Das Strahlen lässt nicht lange auf sich warten: Die aus Ungarn stammende Organistin Diana Pál sitzt neben Nina aus Rapperswil, neun Jahre alt. Noch komplett ohne Kenntnisse darf das Mädchen mit ihren Fingern erste Tonfolgen nachspielen. Dann zeigt die Orgellehrerin nach unten: «Jetzt mit dem Fuss fest drücken.»

Speziell entwickeltes Kinderpedal

Normalerweise hätte Nina angesichts ihrer Körpergrösse keine Chance, die Pedalklaviatur zu treffen. Ein speziell entwickeltes Kinderpedal mit Aufsteck-Elementen macht es hingegen möglich, dass ganz schnell ein tiefer Ton die Kirche durchdringt. Ninas Augen schauen fast ungläubig und mit einem Lächeln zur Lehrerin.

«In diesem Frühjahr haben wir den Orgelunterricht für Kinder lanciert und erstmals im Rahmen der Fächerpräsentation der Musikschule Rapperswil Jona vorstellen dürfen», sagt Esther Hobi-Schwarb. Sie ist Leiterin der Region Linth von der Diözesanen Kirchenmusikschule (dkms), einer Institution des Katholischen Konfessionsteils St.Gallen.

Esther Hobi-Schwarb zeigt sich überzeugt, dass jedes Kind, das Freude an der Musik, Kreativität und an verschiedenen Klängen hat, das Orgelspiel lernen kann. «Natürlich braucht es ein wenig Durchhaltewillen und Disziplin, aber es ist möglich.»

Für jedes Fusspedal an der Orgel in der katholischen Kirche Maria Himmelfahrt in Jona gibt es einen Aufsatz, sodass auch Kinder spielen können. Bild: Roger Fuchs

Faszinierendes Instrument

Wie fasziniert junge Menschen von Orgeln sind, zeigt sich regelmässig bei Orgelvorstellungen. Diese Faszination kommt nicht von ungefähr: Im Gegensatz zur früheren Volkskirche, als die Familien noch häufig Gottesdienste besuchten, wüssten heute viele Kinder nicht mehr genau, was eine Orgel sei und wie diese töne, sagt die Kirchenmusikerin.

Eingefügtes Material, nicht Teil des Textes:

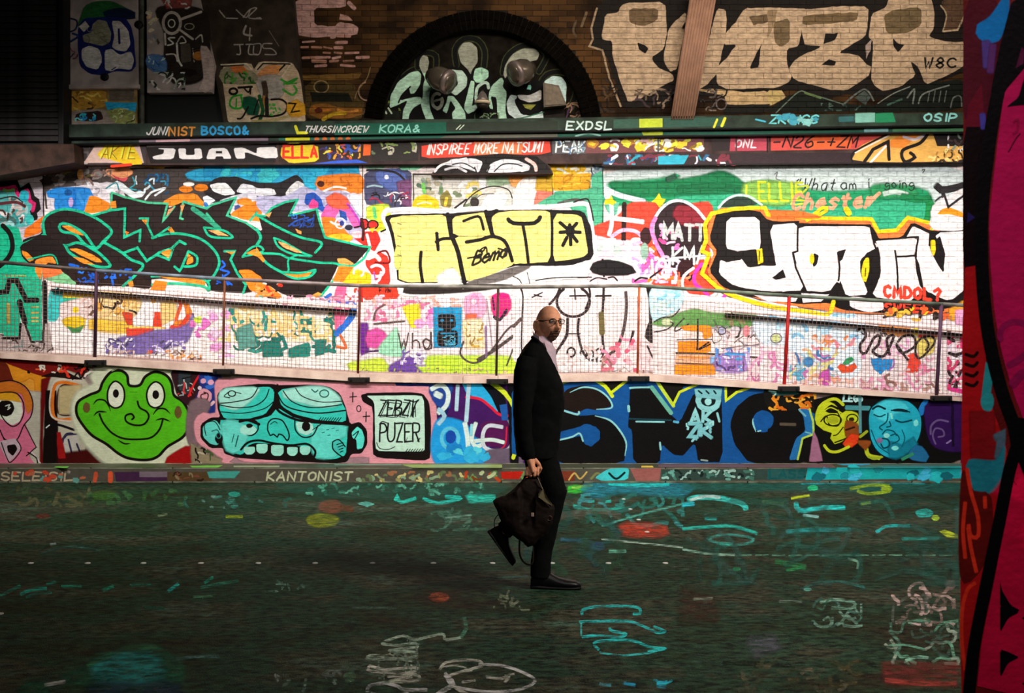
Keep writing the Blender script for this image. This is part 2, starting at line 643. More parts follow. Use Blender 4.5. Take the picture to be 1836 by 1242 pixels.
SMOOTH = set('OCSGQUJBDPR02356789acdeosgmnhbu&')
GLYPH = {
    'A': [[(0, 6), (2, 0), (4, 6)], [(0.8, 4), (3.2, 4)]],
    'B': [[(0, 6), (0, 0)], [(0, 0), (3, 0.3), (3.4, 1.6), (2.6, 2.7), (0, 3)], [(0, 3), (3.4, 3.3), (4, 4.6), (3, 5.8), (0, 6)]],
    'C': [[(4, 1), (2.6, 0), (0.8, 0.8), (0, 3), (0.8, 5.2), (2.6, 6), (4, 5)]],
    'D': [[(0, 0), (0, 6)], [(0, 0), (2.6, 0.4), (4, 3), (2.6, 5.6), (0, 6)]],
    'E': [[(4, 0), (0, 0), (0, 6), (4, 6)], [(0, 3), (3, 3)]],
    'F': [[(4, 0), (0, 0), (0, 6)], [(0, 3), (3, 3)]],
    'G': [[(4, 1), (2.6, 0), (0.8, 0.8), (0, 3), (0.8, 5.2), (2.6, 6), (4, 5), (4, 3.4), (2.4, 3.4)]],
    'H': [[(0, 0), (0, 6)], [(4, 0), (4, 6)], [(0, 3), (4, 3)]],
    'I': [[(1, 0), (1, 6)]],
    'J': [[(3.5, 0), (3.5, 4.5), (2.4, 6), (0.6, 5.6), (0, 4.4)]],
    'K': [[(0, 0), (0, 6)], [(4, 0), (0.3, 3.3), (4, 6)]],
    'L': [[(0, 0), (0, 6), (4, 6)]],
    'M': [[(0, 6), (0, 0), (2, 4), (4, 0), (4, 6)]],
    'N': [[(0, 6), (0, 0), (4, 6), (4, 0)]],
    'O': [[(2, 0), (0.4, 1.2), (0, 3), (0.5, 5), (2, 6), (3.6, 5), (4, 3), (3.5, 1), (2, 0)]],
    'P': [[(0, 6), (0, 0)], [(0, 0), (3, 0.2), (4, 1.6), (3, 3), (0, 3.3)]],
    'Q': [[(2, 0), (0.4, 1.2), (0, 3), (0.5, 5), (2, 6), (3.6, 5), (4, 3), (3.5, 1), (2, 0)], [(2.5, 4.4), (4.2, 6.4)]],
    'R': [[(0, 6), (0, 0)], [(0, 0), (3, 0.2), (4, 1.6), (3, 3), (0, 3.2)], [(1.6, 3.2), (4, 6)]],
    'S': [[(4, 0.8), (2.4, 0), (0.5, 0.8), (0.5, 2.2), (3.4, 3.6), (3.8, 5), (2.2, 6), (0, 5.2)]],
    'T': [[(0, 0), (4, 0)], [(2, 0), (2, 6)]],
    'U': [[(0, 0), (0, 4), (1, 5.8), (3, 5.8), (4, 4), (4, 0)]],
    'V': [[(0, 0), (2, 6), (4, 0)]],
    'W': [[(0, 0), (1, 6), (2, 2.4), (3, 6), (4, 0)]],
    'X': [[(0, 0), (4, 6)], [(4, 0), (0, 6)]],
    'Y': [[(0, 0), (2, 3), (4, 0)], [(2, 3), (2, 6)]],
    'Z': [[(0, 0), (4, 0), (0, 6), (4, 6)]],
    '0': [[(2, 0), (0.4, 1.2), (0, 3), (0.5, 5), (2, 6), (3.6, 5), (4, 3), (3.5, 1), (2, 0)]],
    '1': [[(0.4, 1.2), (1.4, 0), (1.4, 6)]],
    '2': [[(0.2, 1.2), (1.6, 0), (3.6, 0.8), (3.4, 2.4), (0, 6), (4, 6)]],
    '4': [[(3, 6), (3, 0), (0, 4), (4, 4)]],
    '6': [[(3.4, 0), (0.8, 2), (0, 4.4), (1.6, 6), (3.6, 5), (3, 3.2), (0.6, 3.8)]],
    '8': [[(2, 3), (0.5, 1.6), (2, 0), (3.5, 1.6), (2, 3), (0.2, 4.6), (2, 6), (3.8, 4.6), (2, 3)]],
    'a': [[(3.6, 2.4), (1.4, 2.2), (0.2, 4.2), (1.4, 6), (3.4, 5), (3.6, 2.4), (4, 6)]],
    'c': [[(3.6, 2.8), (1.8, 2.2), (0.2, 4), (1.6, 6), (3.8, 5.4)]],
    'd': [[(3.4, 3), (1.4, 2.4), (0.2, 4.4), (1.6, 6), (3.4, 5), (3.6, 0), (3.8, 6)]],
    'e': [[(0.4, 4.2), (3.4, 3.8), (2.4, 2.2), (0.6, 3), (0.4, 5), (2, 6), (3.8, 5.2)]],
    'g': [[(3.6, 2.6), (1.4, 2.2), (0.4, 4), (1.8, 5.4), (3.6, 4), (3.6, 7), (1.6, 8), (0.2, 7)]],
    'h': [[(0.4, 0), (0.4, 6)], [(0.4, 3.6), (2, 2.4), (3.4, 3.4), (3.6, 6)]],
    'i': [[(1, 2.4), (1, 6)], [(1, 0.6), (1, 1)]],
    'l': [[(1, 0), (1, 6)]],
    'm': [[(0, 6), (0, 2.6)], [(0, 3.4), (1.2, 2.4), (2, 3.6), (2, 6)], [(2, 3.4), (3.2, 2.4), (4, 3.6), (4, 6)]],
    'n': [[(0.4, 6), (0.4, 2.4)], [(0.4, 3.4), (2, 2.3), (3.4, 3.4), (3.6, 6)]],
    'o': [[(2, 2.2), (0.4, 3.2), (0.4, 5), (2, 6), (3.6, 5), (3.6, 3.2), (2, 2.2)]],
    'r': [[(0.4, 6), (0.4, 2.4)], [(0.4, 3.6), (1.8, 2.3), (3.4, 2.8)]],
    's': [[(3.6, 2.8), (1.8, 2.2), (0.6, 3.2), (3.2, 4.6), (2.4, 6), (0.2, 5.4)]],
    't': [[(1.6, 0.6), (1.6, 5.2), (2.8, 6)], [(0.2, 2.2), (3.2, 2.2)]],
    'u': [[(0.4, 2.4), (0.5, 5), (2, 6), (3.4, 4.8), (3.6, 2.4), (3.8, 6)]],
    'v': [[(0.2, 2.4), (2, 6), (3.8, 2.4)]],
    'w': [[(0, 2.4), (1, 6), (2, 3.2), (3, 6), (4, 2.4)]],
    'z': [[(0.2, 2.4), (3.6, 2.4), (0.2, 6), (3.8, 6)]],
    '"': [[(1, 0), (0.6, 1.6)], [(2.6, 0), (2.2, 1.6)]],
    '?': [[(0.2, 1.2), (2, 0), (3.8, 1.2), (2, 3.2), (2, 4.4)], [(2, 5.6), (2, 6)]],
    '+': [[(2, 1.4), (2, 5)], [(0.2, 3.2), (3.8, 3.2)]],
    '-': [[(0.4, 3.2), (3.6, 3.2)]],
    '/': [[(3.6, 0), (0.4, 6)]],
    '&': [[(4, 6), (0.8, 1.6), (2, 0), (3, 1.4), (0.2, 4.2), (1.6, 6), (4, 3.6)]],
}

# ================================================================ STRUCTURE
YM, YU, YR, YL, YK = 13.1, 13.1, 13.24, 11.5, 11.07


def prism(bm, poly, y0, y1):
    """extrude an outline given on the plane y0 back to y1 (same real size)"""
    a = [bm.verts.new(wp(x, y, y0)) for x, y in poly]
    b = [bm.verts.new(Vector((v.co.x, y1, v.co.z))) for v in a]
    n = len(poly)
    bm.faces.new(a)
    bm.faces.new(b[::-1])
    for i in range(n):
        bm.faces.new((a[i], b[i], b[(i + 1) % n], a[(i + 1) % n]))


def pr(name, poly, y0, y1, mat, parent=None):
    bm = bmesh.new()
    prism(bm, poly, y0, y1)
    bmesh.ops.recalc_face_normals(bm, faces=bm.faces)
    return bobj(name, bm, mat, parent)


M_WALL = paint_mat('wall_base', brick=0.5)
M_MORTAR = simple('old_mortar', (0.014, 0.010, 0.006), 0.9, var=0.4, scale=8, bump=0.4)
M_CEIL = simple('sooty_ceiling', (0.05, 0.045, 0.04), 0.9, var=0.3, scale=3)
M_COPING = simple('pink_painted_concrete', (0.92, 0.60, 0.52), 0.7, var=0.2, scale=5, bump=0.3)
M_RAMPFLOOR = simple('ramp_concrete', (0.45, 0.33, 0.3), 0.8, var=0.3, scale=4, bump=0.3)
M_BLACK = simple('black_metal', (0.008, 0.008, 0.009), 0.55, bump=0.1)
M_DARKGREEN = simple('green_black_paint', (0.025, 0.045, 0.032), 0.6, var=0.5, scale=5, bump=0.3)


def plain_wall(name, verts, faces, mat, kind='structure'):
    return tag(mobj(name, verts, faces, mat), kind=kind)


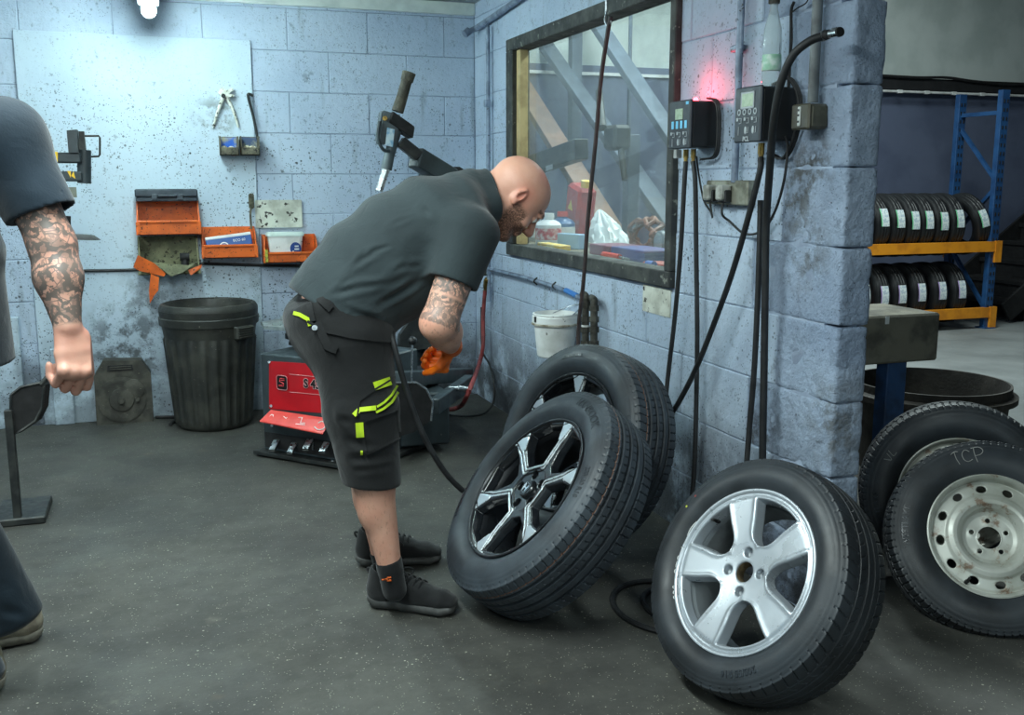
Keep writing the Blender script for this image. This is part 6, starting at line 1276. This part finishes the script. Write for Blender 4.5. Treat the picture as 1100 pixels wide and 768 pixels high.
def lump(nm, lb, cat_, c, r, m, sharp=1., seed=0, k=.02, n=9):
    rnd = random.Random(seed); c = np.array(c); s = SDF(c-np.array(r)*1.5, c+np.array(r)*1.5, max(r)/22)
    for i in range(n): d = np.array([rnd.uniform(-1, 1)*r[j]*.6 for j in range(3)]); s.bone(c+d*.3, c+d, max(r)*.34, max(r)*.12*sharp, k)
    s.cut((c[0], c[1], .947), (0, 0, -1)); me = s.mesh(nm); return obj(nm, finish(me, m, 30), None, label=lb, cat=cat_)
# white bag: crumpled cone of thin folds
b = NB(); rnd = random.Random(5); cB = gz(655, 268, 2.38); cB = Vector((2.38, cB.y, .965)); top = gz(644, 225, 2.38); NB_ = 40; rg = []
for i, q in enumerate(np.linspace(0, 1, 9)):
    row = []
    for k in range(NB_):
        a = 2*math.pi*k/NB_; r_ = (.20*(1-q)**.8+.012)*(1+.25*math.sin(k*1.3+i*.5)*(.3+q)+.12*rnd.uniform(-1, 1)); ctr = cB.lerp(Vector((2.38, top.y, top.z)), q); row.append(b.verts.new((ctr.x+.45*r_*math.sin(a), ctr.y+r_*math.cos(a), ctr.z+.03*rnd.uniform(-1, 1)*(1-q)*(i > 0))))
    rg.append(row)
for A_, C_ in zip(rg, rg[1:]):
    for k in range(NB_): b.faces.new([A_[k], A_[(k+1) % NB_], C_[(k+1) % NB_], C_[k]])
b.faces.new(rg[0][::-1]); b.faces.new(rg[-1]); obj('plastic_bag', b, mat('white_bag', (222, 226, 226), None, rough=.4), smooth=20, label='crumpled white plastic bag behind the window', cat='bag')
# red leaning can with a warning triangle
P0_ = gz(620, 268, 2.42); M = Matrix.Translation((2.42, P0_.y, .972)) @ Matrix.Rotation(.22, 4, 'X'); t = thing('jerrycan', 'red can with a yellow warning triangle leaning behind the window', 'can', M.translation)
obj('can_body', box(NB(), (0, 0, .16), (.12, .20, .32), .02, M), mat('can_red', (190, 40, 34), (160, 34, 30), 8, .4), t); obj('can_neck', cyl(NB(), M @ Vector((0, -.05, .31)), M @ Vector((0, -.05, .36)), .03), M_yel, t); b = NB(); prism(b, [(-.035, 0), (.035, 0), (0, .06)], .002, M @ basis((-.0605, .01, .17), (0, -1, 0), (0, 0, 1))); obj('warning_triangle', b, M_haz, t)
# tangle of orange-brown cable, round gauge, red tool, blue cap
b = NB(); rnd = random.Random(8); c_ = gz(693, 268, 2.33)
for k in range(4):
    tube(b, [Vector((2.33+rnd.uniform(-.05, .05), c_.y+.13*math.cos(a+k)*(1+.15*rnd.uniform(-1, 1)), 1.045+.075*math.sin(a+k)*(1+.2*rnd.uniform(-1, 1)))) for a in np.linspace(0, 5.8, 12)], .012, 6)
obj('cable_coil', b, mat('brown_orange_cable', (120, 66, 46), (90, 50, 38), 20, .6), label='brown tangled cable coil at the right end behind the window', cat='cable')
c_ = gz(707, 260, 2.3); t = thing('gauge', 'round grey pressure gauge behind the window at right', 'gauge', c_); Mg = basis(c_, (0, -1, 0), (0, 0, 1)); obj('gauge_case', lathe(NB(), [(0, .0), (.05, 0), (.055, -.005), (.055, -.04), (0, -.04)], 28, Mg), mat('gauge_grey', (90, 98, 108), None, rough=.4), t); obj('gauge_face', lathe(NB(), [(0, .002), (.042, .002), (.044, 0)], 28, Mg), mat('gauge_face', (140, 150, 160), None, rough=.3), t); obj('gauge_stand', cyl(NB(), c_-Vector((0, 0, .05)), Vector((c_.x, c_.y, .946)), .012), M_dgrey, t)
c_ = gz(650, 279, 2.0); b = NB(); tube(b, [Vector((2.0, c_.y+.02, .965)), Vector((2.0, c_.y-.16, .965))], .014, 10, smooth=False); t = obj('screwdriver', b, mat('tool_red', (216, 60, 44), None, rough=.4), label='red-handled tool lying on the window bench', cat='tool'); obj('shank', cyl(NB(), (2.0, c_.y-.16, .965), (2.0, c_.y-.26, .962), .005), M_steel, t)
c_ = gz(699, 289, 1.96); obj('blue_cap', cyl(NB(), (1.96, c_.y+.03, .962), (1.96, c_.y-.03, .962), .016), mat('cap_blue', (40, 90, 180), None, rough=.4), label='small blue cap lying at the front right of the window bench', cat='cap')
# beams added to imitate glass reflections; posts and machine seen through the window
M_strut = mat('strut_grey', (88, 98, 110), (74, 84, 96), 5, .6); M_reflband = mat('reflection_band_brown', (140, 112, 98), (116, 96, 88), 5, .6)
XS = 2.9
def g3(u, v, X=XS): return onX(u, v, X)
t = thing('reflection_frame', 'added raking beams imitating reflection bands, and posts, standing beyond the window', 'staircase', (XS, 5.4, 0))
for (a, c, w_, m_, X_) in (((560, 92), (700, 318), .17, M_reflband, 2.95), ((566, 20), (735, 262), .13, M_strut, 3.2), ((618, -10), (760, 205), .13, M_strut, 3.4)):
    A_, C_ = g3(*a, X_), g3(*c, X_); d_ = (C_-A_).normalized(); C_ = A_+d_*((A_.z)/abs(d_.z)*.97); b = NB(); beam(b, A_-d_*.8, C_, .06, w_, .004, up=(1, 0, 0)); obj('reflection_beam', b, m_, t)
for (u, X_, w_) in ((617, 3.3, .09), (675, 3.5, .025)):
    p = g3(u, 150, X_); obj('post', box2(NB(), (X_-w_/2, p.y-w_/2, 0), (X_+w_/2, p.y+w_/2, 2.6), .004), M_strut, t)
t = thing('lift_head', 'dark machine head with round housing standing beyond the window', 'machine', (2.7, g3(663, 150, 2.7).y, 0)); c_ = g3(663, 148, 2.7)
obj('head_block', box(NB(), c_, (.12, .17, .15), .02, None), M_dgrey, t); b = cyl(NB(), c_+Vector((-.08, .05, .06)), c_+Vector((-.02, .24, .30)), .03, .022, 12); cyl(b, c_+Vector((0, -.05, -.05)), c_+Vector((0, -.12, -.26)), .022, .018, 12); obj('head_arm', b, M_dgrey, t); obj('head_column', box2(NB(), (2.76, c_.y-.04, 0), (2.84, c_.y+.04, c_.z+.02), .004), M_strut, t)
b = NB(); A_, C_ = g3(560, 182, 2.75), g3(625, 160, 2.75); beam(b, A_, C_, .10, .14, .006); obj('boom', b, M_dgrey, t)
M_l = basis(g3(590, 180, 2.69), C_-A_, (0, 0, 1)); obj('maker_label', box(NB(), (0, 0, 0), (.13, .035, .003), 0, M_l), M_sil, t)
# ------------------------------------------------------------------ tyre rack in the hall
fr = onZ(1058, 352); ux = Vector((1, 0, 0)); M_rb = mat('rack_blue', (38, 80, 126), (30, 64, 106), 8, .45, .1); M_ro = mat('rack_orange', (226, 146, 34), (200, 124, 30), 8, .45)
t = thing('tyre_rack', 'blue and orange steel tyre rack against the rear wall of the hall', 'rack', fr)
DP = .50; f0 = fr; r0 = fr+nd*DP
for base in (f0, r0, f0-ux*2.7, r0-ux*2.7):
    b = NB(); beam(b, base, base+Vector((0, 0, 2.09)), .085, .055, .003, up=(0, 1, 0))
    up_ = obj('upright', b, M_rb, t); b = NB()
    if base is f0 or base is r0:
        for k in range(26):
            q = base-nd*.034+Vector((0, 0, .12+.075*k)) if base is f0 else base-nd*.034+Vector((0, 0, .12+.075*k)); Mq = basis(q+nd*.004, ux, (0, 0, 1)); box(b, (-.018, 0, 0), (.010, .03, .006), 0, Mq); box(b, (.018, 0, 0), (.010, .03, .006), 0, Mq)
        obj('slots', b, M_blackm, up_, kind='stuff')
    b = NB(); box(b, base+Vector((0, 0, .005)), (.12, .12, .01)); obj('foot_plate', b, M_rb, t)
zs_ = (.12, .70, 1.22, 1.86)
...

Entsprechend interessant sei es für viele, dies einmal aus nächster Nähe zu erleben. Ein klein wenig sei die Kirche auch selbst schuld an dieser Ausgangslage, würden doch häufig bei Familiengottesdiensten E-Pianos eingesetzt.

Sehen, hören und spielen – dank Kinderpedal

In der katholischen Kirche von Jona sollen Kinder die Orgel künftig nicht nur sehen und hören, sondern auch spielen lernen können. Dazu liess man bei der Späth Orgelbau AG das massgeschneiderte Kinderpedal anfertigen. Dieses besteht aus einzelnen Aufsteck-Elementen.

Das flexible System ermöglicht es gemäss Esther Hobi-Schwarb, die Elemente auch nur auf einzelne Pedale zu setzen. «Das macht es den Kindern einfacher, sich zu orientieren.» Die Elemente selbst sind aus Flugzeugsperrholz gefertigt und lassen sich mit Magneten auf die Pedalklaviatur aufsetzen.

Die neunjährige Nina aus Rapperswil wagt sich zum ersten Mal an das grosse Instrument heran. Bild: Roger Fuchs

Erstes Kinderpedal im Kanton St.Gallen

Ganz neu ist die Idee eines Kinderpedals nicht: Als erstes Instrument wurde 2014 die Orgel der reformierten Kirche Dübendorf mit einem Kinder-Pedal ausgerüstet. Weitere Orgeln sind seither dazugekommen, jedoch noch keine einzige im Kanton St.Gallen. «Wir sind die ersten», freut sich Esther Hobi-Schwarb entsprechend.

Ergänzend hält sie fest, dass Kinder, die das Orgelspiel erlernen wollen, zu Hause keine eigene Orgel brauchen – ein Klavier genügt. Das Spiel mit den Fusspedalen erfolge in einer ersten Phase nur im Unterricht. Bei fortschreitenden Kenntnissen werde man Zeitfenster vereinbaren, in denen die jungen Musiker auf der Orgel in der Kirche üben könnten.

Wie im Flug sind die ersten 30 Minuten für Nina vergangen. Die Orgellehrerin Diana Pál ist voll des Lobes und würde sich freuen, Nina wiederzusehen. Die Drittklässlerin hingegen muss diese einmaligen Eindrücke erst einmal verarbeiten. Ob sie wiederkommt … sie kann es noch nicht sagen.